Curug ini memiliki ketinggian sekitar lima puluh meteran, di bagian bawahnya terdapat sebuah kolam kecil dengan diameter sekitar dua puluhan meter, dalamnya hanya selutut. Dari posisinya dan alat yang kami bawa, tampaknya tidak memungkinkan untuk kami turuni. Tujuan awal kami memang untuk mensurvey kelayakan lokasi ini untuk canyoning.

Kami meneruskan eksplorasi di bagian bawah Curug Lawe, masuk melalui sebuah aliran sungai kecil yang tertutup rerimbunan pohon. Aliran ini nyaris tidak terlihat tertutup kanopi pohon yang sangat rapat. Kami belum tahu apakah yang akan kami temui dari aliran kecil Curug Lawe yang membawa kami.

Ternyata sebuah surga kecil ada di hadapan kami, sebuah aliran dengan kolam-kolam bertingkat lima menyambut kami. Lekuk-lekuk dindingnya tampak "seksi", terbuat dari struktur batu andesit. Semuanya tampak hijau. Cahaya matahari yang masuk menembus dedaunan berpendar berwarna lembayung ditambah lumut yang menutupi andesit kehitaman. Debit airnya cukup kecil dengan ketinggian curug di antara kolam yang cukup beragam. Dari tiga meter hingga sepuluhan meter



Teknik rapelling dengan releashable system kami gunakan. Celah batu dan batang pohon kami gunakan sebagai anchor. Di curug terakhir, sebuah cimney (celah batu) selebar setengah meter menjadi wahana sliding yang menyenangkan. Ketinggiannya sekitar lima meter. 


Dan... Tepat di lokasi itu baterai kamera yang aku gunakan mati. Sial. Aku mengumpat.

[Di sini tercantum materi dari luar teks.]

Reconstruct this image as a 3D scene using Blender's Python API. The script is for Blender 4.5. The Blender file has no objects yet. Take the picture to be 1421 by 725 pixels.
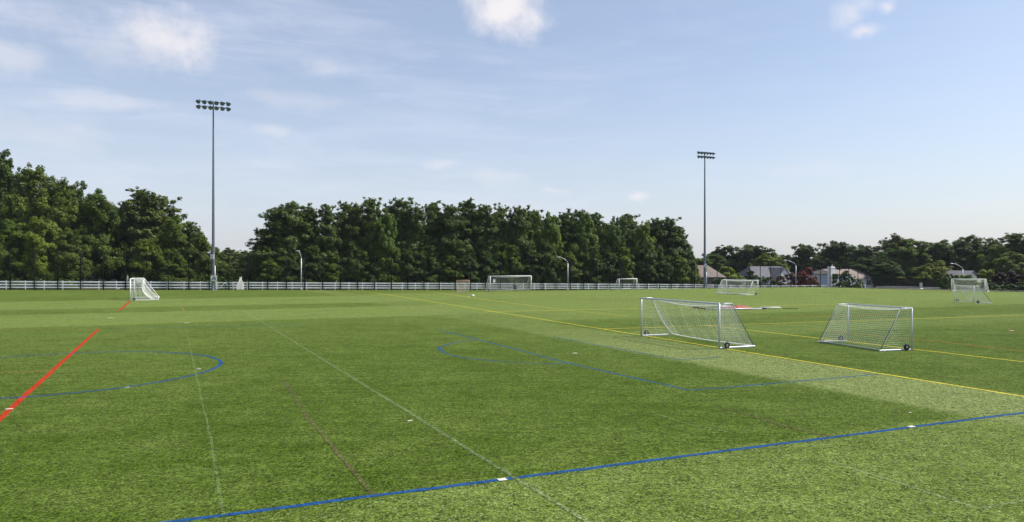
import bpy, bmesh, math, random
import numpy as np
from mathutils import Vector, Matrix

S = bpy.context.scene
COL = S.collection
R = math.radians

# ------------------------------------------------------------------ camera
HC = 3.83            # the photographer stands on low bleachers
F = 985.0            # focal length in photo pixels (1421 wide)
cd = bpy.data.cameras.new('camera')
cd.sensor_width = 36.0
cd.lens = 36.0 * F / 1421.0
cd.shift_y = 7.5 / 1421.0
cd.clip_start = 0.1
cd.clip_end = 5000
cam = bpy.data.objects.new('camera', cd)
COL.objects.link(cam)
cam.location = (0, 0, HC)
cam.rotation_euler = (R(90), 0, 0)
S.camera = cam

# ------------------------------------------------------------------ light
SUN_EL, SUN_AZ = R(50), R(79)       # azimuth clockwise from +Y
SKY_STRENGTH = 0.10
SUN_STRENGTH = 3.6
EXPOSURE = 0.60
ld = bpy.data.lights.new('sun', 'SUN')
ld.energy = SUN_STRENGTH
ld.angle = R(0.53)
ld.color = (1.0, 0.95, 0.87)
sun = bpy.data.objects.new('sun', ld)
COL.objects.link(sun)
sdir = Vector((math.cos(SUN_EL) * math.sin(SUN_AZ), math.cos(SUN_EL) * math.cos(SUN_AZ), math.sin(SUN_EL)))
sun.rotation_euler = sdir.to_track_quat('Z', 'Y').to_euler()
S.view_settings.view_transform = 'Standard'
S.view_settings.look = 'None'
S.view_settings.exposure = EXPOSURE
S.view_settings.gamma = 1.0
S.render.engine = 'CYCLES'
S.cycles.max_bounces = 8
S.cycles.transparent_max_bounces = 24


# ------------------------------------------------------------------ node helper
class NT:
    def __init__(self, tree):
        self.t = tree
        self.n = tree.nodes
        self.l = tree.links

    def put(self, sock, v):
        if v is None:
            return
        if isinstance(v, bpy.types.NodeSocket):
            self.l.new(v, sock)
        elif isinstance(v, (tuple, list)) and len(v) == 3 and sock.type == 'RGBA':
            sock.default_value = (*v, 1)
        else:
            sock.default_value = v

    def math(self, op, a, b=None, c=None, clamp=False):
        n = self.n.new('ShaderNodeMath'); n.operation = op; n.use_clamp = clamp
        self.put(n.inputs[0], a); self.put(n.inputs[1], b); self.put(n.inputs[2], c)
        return n.outputs[0]

    def vmath(self, op, a, b=None, out=0):
        n = self.n.new('ShaderNodeVectorMath'); n.operation = op
        self.put(n.inputs[0], a)
        if b is not None:
            self.put(n.inputs[1], b)
        return n.outputs[out]

    def dot(self, a, b):
        return self.vmath('DOT_PRODUCT', a, b, 'Value')

    def noise(self, vec, scale, detail=2, rough=0.5, dist=0.0, out=0):
        n = self.n.new('ShaderNodeTexNoise')
        self.put(n.inputs['Vector'], vec)
        n.inputs['Scale'].default_value = scale
        n.inputs['Detail'].default_value = detail
        n.inputs['Roughness'].default_value = rough
        n.inputs['Distortion'].default_value = dist
        return n.outputs[out]

    def mix(self, f, a, b, blend='MIX'):
        n = self.n.new('ShaderNodeMix'); n.data_type = 'RGBA'; n.blend_type = blend
        self.put(n.inputs[0], f); self.put(n.inputs[6], a); self.put(n.inputs[7], b)
        return n.outputs[2]

    def step(self, v, a, b, to0=0.0, to1=1.0, smooth=True):
        n = self.n.new('ShaderNodeMapRange')
        n.interpolation_type = 'SMOOTHSTEP' if smooth else 'LINEAR'
        self.put(n.inputs[0], v)
        self.put(n.inputs[1], a); self.put(n.inputs[2], b)
        self.put(n.inputs[3], to0); self.put(n.inputs[4], to1)
        return n.outputs[0]

    def mapping(self, vec, scale=(1, 1, 1), rot=(0, 0, 0), loc=(0, 0, 0)):
        n = self.n.new('ShaderNodeMapping')
        self.put(n.inputs[0], vec)
        n.inputs[1].default_value = loc; n.inputs[2].default_value = rot; n.inputs[3].default_value = scale
        return n.outputs[0]

    def coord(self, which='Object'):
        return self.n.new('ShaderNodeTexCoord').outputs[which]

    def bump(self, h, strength=0.5, dist=0.02):
        n = self.n.new('ShaderNodeBump')
        n.inputs['Strength'].default_value = strength
        n.inputs['Distance'].default_value = dist
        self.l.new(h, n.inputs['Height'])
        return n.outputs[0]


def new_mat(name):
    m = bpy.data.materials.new(name)
    m.use_nodes = True
    m.node_tree.nodes.clear()
    return m, NT(m.node_tree)


def principled(q, color, rough=0.5, metal=0.0, spec=0.5, normal=None, sheen=0.0):
    b = q.n.new('ShaderNodeBsdfPrincipled')
    q.put(b.inputs['Base Color'], color)
    q.put(b.inputs['Roughness'], rough)
    q.put(b.inputs['Metallic'], metal)
    q.put(b.inputs['Specular IOR Level'], spec)
    if sheen:
        b.inputs['Sheen Weight'].default_value = sheen
    if normal is not None:
        q.l.new(normal, b.inputs['Normal'])
    o = q.n.new('ShaderNodeOutputMaterial')
    q.l.new(b.outputs[0], o.inputs[0])
    return b


def simple(name, col, rough=0.5, metal=0.0, spec=0.5, var=0.12, scale=6.0, bump=0.0):
    m, q = new_mat(name)
    co = q.coord()
    n = q.noise(co, scale, 5, 0.6)
    lo = tuple(c * (1 - var) for c in col); hi = tuple(min(1, c * (1 + var)) for c in col)
    c = q.mix(q.step(n, 0.3, 0.7), lo, hi)
    nm = q.bump(n, bump, 0.02) if bump else None
    principled(q, c, rough, metal, spec, nm)
    return m


# ------------------------------------------------------------------ world: sky with light cloud
W = bpy.data.worlds.new('World')
S.world = W
W.use_nodes = True
W.node_tree.nodes.clear()
q = NT(W.node_tree)
sky = q.n.new('ShaderNodeTexSky')
sky.sky_type = 'NISHITA'
sky.sun_disc = False
sky.sun_elevation = SUN_EL
sky.sun_rotation = SUN_AZ
sky.altitude = 100
sky.air_density = 1.0
sky.dust_density = 1.6
sky.ozone_density = 1.6
d = q.vmath('NORMALIZE', q.coord('Generated'))
elev = q.dot(d, (0, 0, 1))
warp = q.vmath('SUBTRACT', q.noise(d, 4.5, 5, 0.62, out=1), (0.5, 0.5, 0.5))


def sdirn(px, py):
    return Vector(((px - 710.5) / F, 1.0, (370 - py) / F)).normalized()


# high thin cirrus, streaky, denser low down and to the west
str_v = q.mapping(d, scale=(1.6, 1.6, 9.0), rot=(0, R(9), 0))
ci = q.noise(str_v, 2.1, 7, 0.62, 0.6)
ci2 = q.noise(q.mapping(d, scale=(2.2, 2.2, 15.0), rot=(0, R(-7), 0), loc=(3, 1, 2)), 3.1, 6, 0.65, 0.8)
westmask = q.step(q.dot(d, (-0.93, 0.3, 0.0)), -0.35, 0.72, 0.22, 1.0)
cirr = q.math('MULTIPLY', q.step(q.math('ADD', q.math('MULTIPLY', ci, 0.6), q.math('MULTIPLY', ci2, 0.4)), 0.42, 0.70), westmask)
cirr = q.math('ADD', q.math('MULTIPLY', cirr, 0.27), q.math('MULTIPLY', westmask, 0.16))
# pale band of haze along the horizon
horizon = q.math('MULTIPLY', q.step(elev, 0.0, 0.30, 1.0, 0.0), 0.42)

CUM = [  # photo x, y, half width px, half height px, opacity
    (228, 55, 62, 37, 0.85), (160, 68, 70, 30, 0.30), (700, 14, 58, 38, 1.0), (668, 36, 26, 22, .5),
    (1177, 22, 24, 18, 0.55), (1201, 41, 26, 12, 0.75), (1231, 9, 13, 9, 0.7), (1195, 8, 20, 16, 0.4),
    (886, 265, 15, 8, 0.7), (380, 178, 22, 9, .32), (612, 229, 30, 7, .38), (40, 180, 80, 22, .22),
    (455, 96, 34, 11, .26), (150, 145, 110, 12, .30), (690, 246, 45, 12, .25), (400, 135, 70, 11, .22),
    (768, 261, 18, 4, .3), (10, 85, 55, 22, .42), (1360, 293, 60, 5, .22), (20, 20, 90, 34, .3), (1130, 240, 60, 10, .12)]
cum = None
fine = q.noise(d, 30, 6, 0.65)
billow = q.noise(d, 9.5, 4, 0.55)
for (px, py, hw, hh, op) in CUM:
    c = sdirn(px, py)
    right = Vector((c.y, -c.x, 0)).normalized()
    up = right.cross(c)
    v = q.vmath('SUBTRACT', d, tuple(c))
    v = q.vmath('ADD', v, q.vmath('SCALE', warp, None))
    v.node.inputs[1].links and None
    k = F / c.y
    x = q.math('MULTIPLY', q.dot(v, tuple(right)), 985.0 / hw)
    y = q.math('MULTIPLY', q.dot(v, tuple(up)), 985.0 / hh)
    rr = q.math('SQRT', q.math('ADD', q.math('MULTIPLY', x, x), q.math('MULTIPLY', y, y)))
    rr = q.math('ADD', rr, q.math('MULTIPLY', q.math('SUBTRACT', fine, 0.5), 1.3))
    rr = q.math('ADD', rr, q.math('MULTIPLY', q.math('SUBTRACT', billow, 0.5), 2.2))
    front = q.step(q.dot(d, tuple(c)), 0.6, 0.8)
    mk = q.math('MULTIPLY', q.math('MULTIPLY', q.step(rr, 1.30, 0.10), op), front)
    cum = mk if cum is None else q.math('MAXIMUM', cum, mk)
for n in q.n:      # amount of warp for the vector 'SCALE' nodes
    if n.bl_idname == 'ShaderNodeVectorMath' and n.operation == 'SCALE':
        n.inputs['Scale'].default_value = 0.055
base = sky.outputs[0]
SK = 1.0
tinted = q.mix(1.0, base, (0.96, 0.97, 0.985), "MULTIPLY")
tinted = q.mix(0.10, tinted, (5.6, 5.7, 6.4))
c1 = q.mix(horizon, tinted, (4.9, 5.1, 5.8))
c2 = q.mix(cirr, c1, (5.9, 6.1, 7.0))
c3 = q.mix(cum, c2, (6.1, 5.9, 6.1))
bg = q.n.new('ShaderNodeBackground')
bg.inputs[1].default_value = SKY_STRENGTH
q.l.new(c3, bg.inputs[0])
wo = q.n.new('ShaderNodeOutputWorld')
q.l.new(bg.outputs[0], wo.inputs[0])


# ------------------------------------------------------------------ terrain
FP = Vector((-77.0, 107.0))              # a point on the fence line
FD = Vector((0.921, 0.389))              # its direction
FN = Vector((-0.389, 0.921))             # outward from the field


def sm(x):
    x = max(0.0, min(1.0, x))
    return x * x * (3 - 2 * x)


def zg(x, y):
    t = max(-40.0, min(190.0, (x - FP.x) * FD.x + (y - FP.y) * FD.y))
    dd = (x - FP.x) * FN.x + (y - FP.y) * FN.y
    zf = 0.29 - 0.0135 * t
    z = zf * sm((dd + 30.0) / 30.0)
    e = .765 * (x - 61.6) + .644 * (y - 123.7)
    f2 = sm((e - 1.0) / 32.0)
    return z * (1 - f2) + min(z, -2.0) * f2


def G(px, py):
    """point of the ground seen at a place in the photograph"""
    D = F * HC / (py - 370.0)
    for _ in range(12):
        x = (px - 710.5) * D / F
        D = F * (HC - zg(x, D)) / (py - 370.0)
    return Vector(((px - 710.5) * D / F, D, zg((px - 710.5) * D / F, D)))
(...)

Bagaimana tidak, di akhir aliran itu, kami masuk ke dalam aliran Sungai Karang yang cukup lebar. Kontur sungainya melebar dengan debit air yang cukup besar. Lansekap yang mengesankan kami temui. Tetapi, ah. Sudahlah. Tak perlu aku ceritakan karena tidak ada foto yang dapat menggambarkannya.

Dan... Eksplorasi kami terbit di dua edisi harian lokal.



One Comment

  1. Amazing, Keren banget mas. Saya ijin pakai salah satu gambarnya untuk posting di blog saya. Terima kasih.